* BEGIN Provided material *
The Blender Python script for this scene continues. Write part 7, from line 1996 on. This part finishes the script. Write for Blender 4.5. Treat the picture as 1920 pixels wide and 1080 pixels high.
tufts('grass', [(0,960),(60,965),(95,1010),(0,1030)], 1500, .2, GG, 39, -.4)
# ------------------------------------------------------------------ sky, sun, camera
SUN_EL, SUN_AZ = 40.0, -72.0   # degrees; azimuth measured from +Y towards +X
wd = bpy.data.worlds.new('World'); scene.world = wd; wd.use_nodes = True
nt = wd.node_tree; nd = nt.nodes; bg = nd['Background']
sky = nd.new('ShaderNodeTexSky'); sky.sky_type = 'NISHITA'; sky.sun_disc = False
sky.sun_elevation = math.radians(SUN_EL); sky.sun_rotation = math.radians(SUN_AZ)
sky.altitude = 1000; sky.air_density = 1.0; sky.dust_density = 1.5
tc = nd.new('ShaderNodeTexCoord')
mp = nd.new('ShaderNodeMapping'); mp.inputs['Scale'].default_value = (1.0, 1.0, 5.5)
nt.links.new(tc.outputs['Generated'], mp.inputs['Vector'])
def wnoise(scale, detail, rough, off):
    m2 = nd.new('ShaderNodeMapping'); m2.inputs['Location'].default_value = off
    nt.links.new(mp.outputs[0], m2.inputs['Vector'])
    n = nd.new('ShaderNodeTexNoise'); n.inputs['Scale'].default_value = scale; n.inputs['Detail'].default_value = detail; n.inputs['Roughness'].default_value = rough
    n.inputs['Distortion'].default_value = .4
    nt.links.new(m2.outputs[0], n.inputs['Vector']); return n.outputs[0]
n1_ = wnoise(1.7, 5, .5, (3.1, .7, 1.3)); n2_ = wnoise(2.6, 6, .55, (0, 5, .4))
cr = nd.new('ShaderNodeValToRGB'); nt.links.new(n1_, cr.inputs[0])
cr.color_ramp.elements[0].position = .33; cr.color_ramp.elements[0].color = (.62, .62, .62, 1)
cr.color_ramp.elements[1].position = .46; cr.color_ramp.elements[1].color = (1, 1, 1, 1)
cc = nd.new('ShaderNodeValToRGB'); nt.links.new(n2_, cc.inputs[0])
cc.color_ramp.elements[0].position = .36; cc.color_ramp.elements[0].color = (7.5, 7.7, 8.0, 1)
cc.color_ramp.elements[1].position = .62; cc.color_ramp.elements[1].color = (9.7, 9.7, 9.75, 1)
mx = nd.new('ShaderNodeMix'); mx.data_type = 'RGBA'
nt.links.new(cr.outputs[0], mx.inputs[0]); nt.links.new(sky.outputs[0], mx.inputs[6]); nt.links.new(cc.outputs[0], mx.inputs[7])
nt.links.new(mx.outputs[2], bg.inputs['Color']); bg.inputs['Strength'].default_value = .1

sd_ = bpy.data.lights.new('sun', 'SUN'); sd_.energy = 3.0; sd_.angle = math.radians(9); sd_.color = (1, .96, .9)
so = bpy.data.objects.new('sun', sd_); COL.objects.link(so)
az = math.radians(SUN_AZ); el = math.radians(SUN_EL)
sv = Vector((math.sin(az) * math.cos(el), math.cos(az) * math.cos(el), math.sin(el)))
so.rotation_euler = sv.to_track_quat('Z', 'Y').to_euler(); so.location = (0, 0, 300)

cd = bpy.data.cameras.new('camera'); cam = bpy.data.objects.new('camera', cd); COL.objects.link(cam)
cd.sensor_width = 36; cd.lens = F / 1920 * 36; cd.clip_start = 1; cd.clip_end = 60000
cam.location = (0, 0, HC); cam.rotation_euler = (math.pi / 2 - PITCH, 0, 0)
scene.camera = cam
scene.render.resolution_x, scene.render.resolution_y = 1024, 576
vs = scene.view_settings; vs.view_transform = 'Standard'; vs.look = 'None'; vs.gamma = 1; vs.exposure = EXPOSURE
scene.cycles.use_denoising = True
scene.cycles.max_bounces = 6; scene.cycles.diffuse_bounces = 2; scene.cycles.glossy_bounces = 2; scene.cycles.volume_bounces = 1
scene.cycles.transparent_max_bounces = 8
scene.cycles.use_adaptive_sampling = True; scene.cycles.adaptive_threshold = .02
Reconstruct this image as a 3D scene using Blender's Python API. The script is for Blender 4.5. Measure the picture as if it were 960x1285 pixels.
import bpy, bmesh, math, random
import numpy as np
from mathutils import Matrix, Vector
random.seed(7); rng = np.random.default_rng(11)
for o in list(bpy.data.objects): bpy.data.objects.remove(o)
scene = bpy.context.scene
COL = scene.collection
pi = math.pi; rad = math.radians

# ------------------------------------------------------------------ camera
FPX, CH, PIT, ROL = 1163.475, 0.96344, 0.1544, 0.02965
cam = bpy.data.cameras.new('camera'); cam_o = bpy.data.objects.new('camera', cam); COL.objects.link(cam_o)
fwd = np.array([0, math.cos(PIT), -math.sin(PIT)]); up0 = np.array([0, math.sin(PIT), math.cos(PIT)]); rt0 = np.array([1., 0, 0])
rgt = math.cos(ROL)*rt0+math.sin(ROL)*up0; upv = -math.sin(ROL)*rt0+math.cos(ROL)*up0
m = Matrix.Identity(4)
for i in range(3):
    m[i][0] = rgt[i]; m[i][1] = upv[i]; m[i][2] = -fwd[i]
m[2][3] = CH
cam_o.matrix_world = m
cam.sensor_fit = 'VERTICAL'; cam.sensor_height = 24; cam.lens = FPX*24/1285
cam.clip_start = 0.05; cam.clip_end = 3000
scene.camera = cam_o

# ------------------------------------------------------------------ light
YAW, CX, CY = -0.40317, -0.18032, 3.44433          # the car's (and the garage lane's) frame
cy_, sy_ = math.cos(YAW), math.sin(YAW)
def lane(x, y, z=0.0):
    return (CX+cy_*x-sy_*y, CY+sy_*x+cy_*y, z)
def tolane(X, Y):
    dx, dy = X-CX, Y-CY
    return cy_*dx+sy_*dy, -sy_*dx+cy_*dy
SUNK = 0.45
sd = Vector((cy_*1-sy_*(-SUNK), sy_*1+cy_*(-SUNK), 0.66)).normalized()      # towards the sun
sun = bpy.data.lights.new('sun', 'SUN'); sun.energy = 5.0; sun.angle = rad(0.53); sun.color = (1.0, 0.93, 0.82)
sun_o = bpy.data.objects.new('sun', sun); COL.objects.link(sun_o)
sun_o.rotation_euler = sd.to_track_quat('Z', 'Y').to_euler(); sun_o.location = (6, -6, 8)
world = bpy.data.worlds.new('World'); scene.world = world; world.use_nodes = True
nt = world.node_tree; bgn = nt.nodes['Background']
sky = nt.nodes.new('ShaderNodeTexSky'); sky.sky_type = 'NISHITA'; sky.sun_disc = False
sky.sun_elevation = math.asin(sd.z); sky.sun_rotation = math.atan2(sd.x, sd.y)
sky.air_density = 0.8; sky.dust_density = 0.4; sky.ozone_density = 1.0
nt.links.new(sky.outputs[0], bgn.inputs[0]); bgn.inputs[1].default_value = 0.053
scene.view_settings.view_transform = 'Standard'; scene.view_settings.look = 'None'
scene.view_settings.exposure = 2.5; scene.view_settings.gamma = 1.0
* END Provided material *
Retype every entry above, word for word.

The Blender Python script for this scene continues. Write part 7, from line 1996 on. This part finishes the script. Write for Blender 4.5. Treat the picture as 1920 pixels wide and 1080 pixels high.
tufts('grass', [(0,960),(60,965),(95,1010),(0,1030)], 1500, .2, GG, 39, -.4)
# ------------------------------------------------------------------ sky, sun, camera
SUN_EL, SUN_AZ = 40.0, -72.0   # degrees; azimuth measured from +Y towards +X
wd = bpy.data.worlds.new('World'); scene.world = wd; wd.use_nodes = True
nt = wd.node_tree; nd = nt.nodes; bg = nd['Background']
sky = nd.new('ShaderNodeTexSky'); sky.sky_type = 'NISHITA'; sky.sun_disc = False
sky.sun_elevation = math.radians(SUN_EL); sky.sun_rotation = math.radians(SUN_AZ)
sky.altitude = 1000; sky.air_density = 1.0; sky.dust_density = 1.5
tc = nd.new('ShaderNodeTexCoord')
mp = nd.new('ShaderNodeMapping'); mp.inputs['Scale'].default_value = (1.0, 1.0, 5.5)
nt.links.new(tc.outputs['Generated'], mp.inputs['Vector'])
def wnoise(scale, detail, rough, off):
    m2 = nd.new('ShaderNodeMapping'); m2.inputs['Location'].default_value = off
    nt.links.new(mp.outputs[0], m2.inputs['Vector'])
    n = nd.new('ShaderNodeTexNoise'); n.inputs['Scale'].default_value = scale; n.inputs['Detail'].default_value = detail; n.inputs['Roughness'].default_value = rough
    n.inputs['Distortion'].default_value = .4
    nt.links.new(m2.outputs[0], n.inputs['Vector']); return n.outputs[0]
n1_ = wnoise(1.7, 5, .5, (3.1, .7, 1.3)); n2_ = wnoise(2.6, 6, .55, (0, 5, .4))
cr = nd.new('ShaderNodeValToRGB'); nt.links.new(n1_, cr.inputs[0])
cr.color_ramp.elements[0].position = .33; cr.color_ramp.elements[0].color = (.62, .62, .62, 1)
cr.color_ramp.elements[1].position = .46; cr.color_ramp.elements[1].color = (1, 1, 1, 1)
cc = nd.new('ShaderNodeValToRGB'); nt.links.new(n2_, cc.inputs[0])
cc.color_ramp.elements[0].position = .36; cc.color_ramp.elements[0].color = (7.5, 7.7, 8.0, 1)
cc.color_ramp.elements[1].position = .62; cc.color_ramp.elements[1].color = (9.7, 9.7, 9.75, 1)
mx = nd.new('ShaderNodeMix'); mx.data_type = 'RGBA'
nt.links.new(cr.outputs[0], mx.inputs[0]); nt.links.new(sky.outputs[0], mx.inputs[6]); nt.links.new(cc.outputs[0], mx.inputs[7])
nt.links.new(mx.outputs[2], bg.inputs['Color']); bg.inputs['Strength'].default_value = .1

sd_ = bpy.data.lights.new('sun', 'SUN'); sd_.energy = 3.0; sd_.angle = math.radians(9); sd_.color = (1, .96, .9)
so = bpy.data.objects.new('sun', sd_); COL.objects.link(so)
az = math.radians(SUN_AZ); el = math.radians(SUN_EL)
sv = Vector((math.sin(az) * math.cos(el), math.cos(az) * math.cos(el), math.sin(el)))
so.rotation_euler = sv.to_track_quat('Z', 'Y').to_euler(); so.location = (0, 0, 300)

cd = bpy.data.cameras.new('camera'); cam = bpy.data.objects.new('camera', cd); COL.objects.link(cam)
cd.sensor_width = 36; cd.lens = F / 1920 * 36; cd.clip_start = 1; cd.clip_end = 60000
cam.location = (0, 0, HC); cam.rotation_euler = (math.pi / 2 - PITCH, 0, 0)
scene.camera = cam
scene.render.resolution_x, scene.render.resolution_y = 1024, 576
vs = scene.view_settings; vs.view_transform = 'Standard'; vs.look = 'None'; vs.gamma = 1; vs.exposure = EXPOSURE
scene.cycles.use_denoising = True
scene.cycles.max_bounces = 6; scene.cycles.diffuse_bounces = 2; scene.cycles.glossy_bounces = 2; scene.cycles.volume_bounces = 1
scene.cycles.transparent_max_bounces = 8
scene.cycles.use_adaptive_sampling = True; scene.cycles.adaptive_threshold = .02
Reconstruct this image as a 3D scene using Blender's Python API. The script is for Blender 4.5. Measure the picture as if it were 960x1285 pixels.
import bpy, bmesh, math, random
import numpy as np
from mathutils import Matrix, Vector
random.seed(7); rng = np.random.default_rng(11)
for o in list(bpy.data.objects): bpy.data.objects.remove(o)
scene = bpy.context.scene
COL = scene.collection
pi = math.pi; rad = math.radians

# ------------------------------------------------------------------ camera
FPX, CH, PIT, ROL = 1163.475, 0.96344, 0.1544, 0.02965
cam = bpy.data.cameras.new('camera'); cam_o = bpy.data.objects.new('camera', cam); COL.objects.link(cam_o)
fwd = np.array([0, math.cos(PIT), -math.sin(PIT)]); up0 = np.array([0, math.sin(PIT), math.cos(PIT)]); rt0 = np.array([1., 0, 0])
rgt = math.cos(ROL)*rt0+math.sin(ROL)*up0; upv = -math.sin(ROL)*rt0+math.cos(ROL)*up0
m = Matrix.Identity(4)
for i in range(3):
    m[i][0] = rgt[i]; m[i][1] = upv[i]; m[i][2] = -fwd[i]
m[2][3] = CH
cam_o.matrix_world = m
cam.sensor_fit = 'VERTICAL'; cam.sensor_height = 24; cam.lens = FPX*24/1285
cam.clip_start = 0.05; cam.clip_end = 3000
scene.camera = cam_o

# ------------------------------------------------------------------ light
YAW, CX, CY = -0.40317, -0.18032, 3.44433          # the car's (and the garage lane's) frame
cy_, sy_ = math.cos(YAW), math.sin(YAW)
def lane(x, y, z=0.0):
    return (CX+cy_*x-sy_*y, CY+sy_*x+cy_*y, z)
def tolane(X, Y):
    dx, dy = X-CX, Y-CY
    return cy_*dx+sy_*dy, -sy_*dx+cy_*dy
SUNK = 0.45
sd = Vector((cy_*1-sy_*(-SUNK), sy_*1+cy_*(-SUNK), 0.66)).normalized()      # towards the sun
sun = bpy.data.lights.new('sun', 'SUN'); sun.energy = 5.0; sun.angle = rad(0.53); sun.color = (1.0, 0.93, 0.82)
sun_o = bpy.data.objects.new('sun', sun); COL.objects.link(sun_o)
sun_o.rotation_euler = sd.to_track_quat('Z', 'Y').to_euler(); sun_o.location = (6, -6, 8)
world = bpy.data.worlds.new('World'); scene.world = world; world.use_nodes = True
nt = world.node_tree; bgn = nt.nodes['Background']
sky = nt.nodes.new('ShaderNodeTexSky'); sky.sky_type = 'NISHITA'; sky.sun_disc = False
sky.sun_elevation = math.asin(sd.z); sky.sun_rotation = math.atan2(sd.x, sd.y)
sky.air_density = 0.8; sky.dust_density = 0.4; sky.ozone_density = 1.0
nt.links.new(sky.outputs[0], bgn.inputs[0]); bgn.inputs[1].default_value = 0.053
scene.view_settings.view_transform = 'Standard'; scene.view_settings.look = 'None'
scene.view_settings.exposure = 2.5; scene.view_settings.gamma = 1.0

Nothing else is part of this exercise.